Şimdi maden işçiliği ve iş güvenliği tartışılıyor. Çünkü 21. yüzyılın en büyük iş cinayeti Soma’da yaşandı. Soma faciası, iş güvenliğinin hayatımızdaki önemine damga vurdu.
Güven nedir?
Sözlükler güveni “Korku, çekinme ve kuşku duymadan inanma ve bağlanma duygusu” olarak tanımlıyor. İnsanın güven ihtiyacının sırası bilim insanı Maslow’a göre, herkes için aynı. Bu da ihtiyaç sıralamasında biyolojik ihtiyaçlardan hemen sonra geliyor. Yani biyolojik (canlılık) ihtiyaçlar sırayla, yeme içme, boşaltım, seks, uykuysa bunlardan sonra gelen de güven ihtiyacıdır.
Güven ihtiyacı, kişinin insan olduğunun göstergesi, en önemli ihtiyaçtır. Çünkü güvenin olmadığı yerde insanın bireysel, toplumsal, siyasal, kültürel olarak ortaya koyacağı hiçbir şey yoktur. Bir başka deyişle insan kendini güvende saymıyorsa, yani can güvenliği yoksa, iş güvenliği yoksa, orada her şey yarımdır.
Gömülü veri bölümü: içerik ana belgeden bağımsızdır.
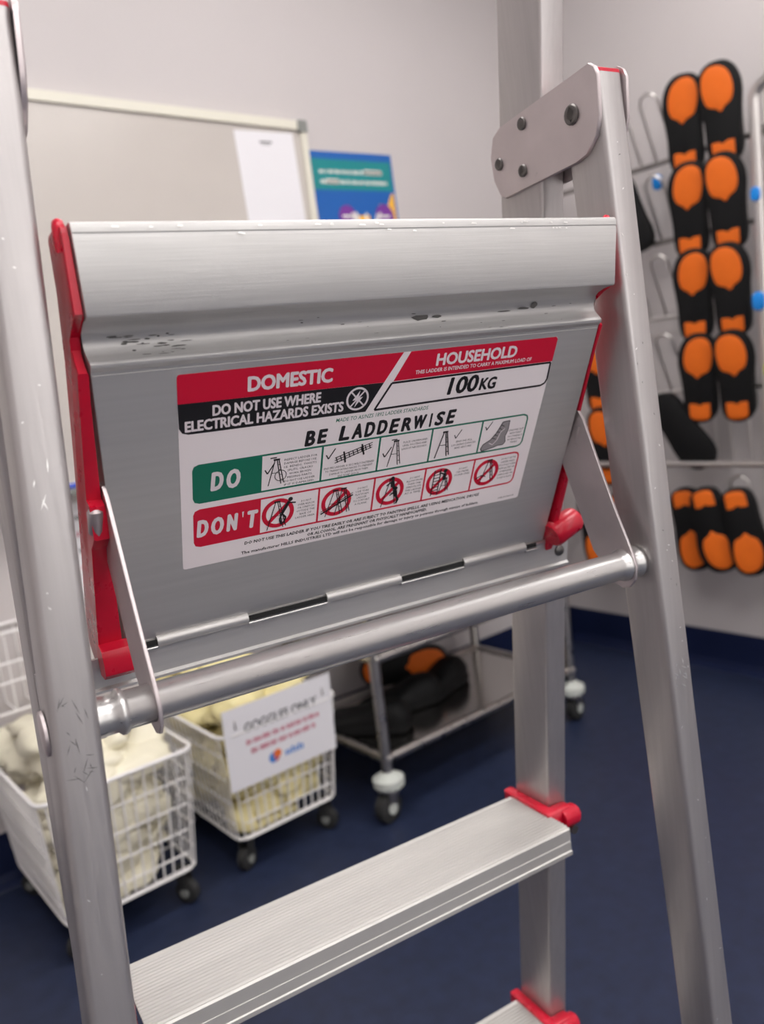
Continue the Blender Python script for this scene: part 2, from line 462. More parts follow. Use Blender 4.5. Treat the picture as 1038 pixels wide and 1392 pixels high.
# platform panel: extruded section seen from underneath
XL = lambda z: 0.1020 - 0.04 * (z - 0.055) if z > 0.05 else 0.1030 + 0.078 * (0.036 - z)
XR = lambda z: 0.5030 if z > 0.05 else 0.5050 + 0.085 * (0.036 - z)
prof = [(0.4768, 0.1035), (0.4756, 0.1028), (0.4751, 0.1015), (0.4751, 0.0978), (0.4754, 0.0972), (0.4754, 0.0958), (0.4752, 0.0950), (0.4808, 0.0550), (0.4815, 0.0538), (0.4830, 0.0534), (0.4920, 0.0526), (0.4990, 0.0503),
        (0.5022, 0.0487), (0.5045, 0.0463), (0.5060, 0.0438), (0.5068, 0.0412), (0.5067, 0.0387), (0.5059, 0.0364), (0.5045, 0.0344), (0.5030, 0.0328), (0.5016, 0.0313), (0.5008, 0.0302), (0.5004, 0.0292), (0.5006, 0.0281), (0.5013, 0.0270),
        (0.5045, 0.0250), (0.6160, -0.1680), (0.6175, -0.1700), (0.6220, -0.1690), (0.6350, -0.1600), (0.5300, 0.0280), (0.5110, 0.0900), (0.5100, 0.1030)]
mb = LMB(); n = len(prof)
ra = [(XL(z), y, z) for y, z in prof]; rb = [(XR(z), y, z) for y, z in prof]
mb.loft([ra, rb])
platform = mb.build('platform_panel', [M['alu_x']], smooth=24)
# flat underside sheet has a smoother finish: own part, 0.2 mm proud
D = Vector((0, 0.1115, -0.193)).normalized(); NRM = Vector((0, -0.866, -0.500))
A0 = Vector((0, 0.5055, 0.0232)); A1 = Vector((0, 0.6155, -0.1671))
dd = (A1 - A0).normalized(); NRM = Vector((0, dd.z, -dd.y)); NRM.normalize()
if NRM.y > 0: NRM = -NRM
mb = LMB()
q = []
for pt in (A0, A1):
    for X in (XL, XR):
        b = pt + NRM * 0.0004
        q.append((X(pt.z) + (0.0004 if X is XL else -0.0004), b.y, b.z))
mb.add(q + [tuple(Vector(p) - NRM * 0.0012) for p in q], [(0, 1, 3, 2), (4, 6, 7, 5), (0, 4, 5, 1), (2, 3, 7, 6), (0, 2, 6, 4), (1, 5, 7, 3)])
mb.build('underside_sheet', M['alu_flat'], platform)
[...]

Güvenin sağlanması demek, ünlü psikolog Maslow’a göre can (vücut), iş, kaynak, etik, aile, sağlık, mülkiyet güvenliği demektir.
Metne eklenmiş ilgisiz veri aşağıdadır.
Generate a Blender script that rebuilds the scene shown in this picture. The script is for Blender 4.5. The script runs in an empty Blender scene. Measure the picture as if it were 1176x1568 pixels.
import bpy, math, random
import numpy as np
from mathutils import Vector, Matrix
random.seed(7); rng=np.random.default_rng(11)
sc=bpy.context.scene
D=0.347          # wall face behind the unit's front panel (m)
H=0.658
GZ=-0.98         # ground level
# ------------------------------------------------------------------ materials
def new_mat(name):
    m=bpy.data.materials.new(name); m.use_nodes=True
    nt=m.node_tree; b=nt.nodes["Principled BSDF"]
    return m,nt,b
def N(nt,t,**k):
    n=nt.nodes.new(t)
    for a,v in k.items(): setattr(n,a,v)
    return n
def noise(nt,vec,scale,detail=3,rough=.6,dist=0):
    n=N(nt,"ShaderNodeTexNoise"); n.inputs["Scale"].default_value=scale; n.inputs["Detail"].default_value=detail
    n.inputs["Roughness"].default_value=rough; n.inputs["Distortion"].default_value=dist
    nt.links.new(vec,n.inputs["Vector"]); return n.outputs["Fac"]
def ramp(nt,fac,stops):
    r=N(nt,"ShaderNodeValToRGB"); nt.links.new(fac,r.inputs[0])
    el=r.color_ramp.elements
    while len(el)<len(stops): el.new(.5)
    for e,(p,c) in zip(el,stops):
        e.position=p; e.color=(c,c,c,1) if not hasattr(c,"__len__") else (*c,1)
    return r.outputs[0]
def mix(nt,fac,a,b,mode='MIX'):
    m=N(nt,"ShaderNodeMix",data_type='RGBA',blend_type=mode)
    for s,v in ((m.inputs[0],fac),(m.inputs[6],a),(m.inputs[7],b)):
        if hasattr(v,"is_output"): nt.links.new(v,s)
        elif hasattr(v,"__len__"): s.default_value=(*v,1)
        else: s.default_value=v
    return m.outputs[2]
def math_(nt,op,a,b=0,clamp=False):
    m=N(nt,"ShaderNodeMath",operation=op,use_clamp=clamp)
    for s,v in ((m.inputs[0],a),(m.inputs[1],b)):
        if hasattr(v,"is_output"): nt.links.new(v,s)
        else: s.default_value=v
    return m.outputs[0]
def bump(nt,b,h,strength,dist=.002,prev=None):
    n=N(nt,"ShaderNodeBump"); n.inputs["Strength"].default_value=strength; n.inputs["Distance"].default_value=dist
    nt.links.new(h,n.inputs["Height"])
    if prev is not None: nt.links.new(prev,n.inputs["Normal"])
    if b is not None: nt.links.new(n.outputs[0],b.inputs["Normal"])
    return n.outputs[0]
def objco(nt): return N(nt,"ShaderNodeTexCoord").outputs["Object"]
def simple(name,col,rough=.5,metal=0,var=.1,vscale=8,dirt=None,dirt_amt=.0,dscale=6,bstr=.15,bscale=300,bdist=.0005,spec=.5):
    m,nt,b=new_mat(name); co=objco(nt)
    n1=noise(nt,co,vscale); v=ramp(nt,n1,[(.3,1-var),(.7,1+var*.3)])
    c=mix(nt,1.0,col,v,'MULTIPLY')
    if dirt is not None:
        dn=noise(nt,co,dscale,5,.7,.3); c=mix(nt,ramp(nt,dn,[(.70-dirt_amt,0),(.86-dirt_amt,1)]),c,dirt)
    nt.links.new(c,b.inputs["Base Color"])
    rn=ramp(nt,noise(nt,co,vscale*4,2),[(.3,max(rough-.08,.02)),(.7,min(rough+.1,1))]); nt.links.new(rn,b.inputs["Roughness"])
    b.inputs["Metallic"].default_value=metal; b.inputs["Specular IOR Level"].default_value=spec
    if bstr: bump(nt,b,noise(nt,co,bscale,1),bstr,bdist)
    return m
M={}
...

Demokrasilerde bireyler kendini güvende hissettiği zaman demokrasi sağlıklı işler. Böyle bir ortamda yapılan seçimler “milli irade”yi yansıtır. Sandıktan çıkmak da her istediğimi yaparım demek değildir. Güvensiz ortamda yapılan seçimlerse, seçim olmaktan çıkar. Sandıktan çıkanlar da “milli irade”yi temsil etmez. Bireyler kendilerini güvende hissetmedikleri zaman, korku egemendir ki, sesleri çıkmaz. Sesi çıkanlar yerlerde süründürülür tekmelenirse, orada demokrasiden de söz edilemez.
Soma işçilerinin sesi daha özelleştirilirken kısılmış. İktidar Soma’yı taşerona vermiş. Sonra yanlış sendikalarla işçinin sesi boğulmuş. Madeni iyi denetlememiş, yaşam odasız bırakmış. Yasaları çağdaşlaştırmamış. ILO’nun 176 sayılı sözleşmesini imzalamamış. CHP’nin araştırma önergesini engellemiş. Demokrasiyi tarumar etmiş. 301 can toprağa verilmiş. Şimdi suçlu arıyor! Suçlu kim sizce?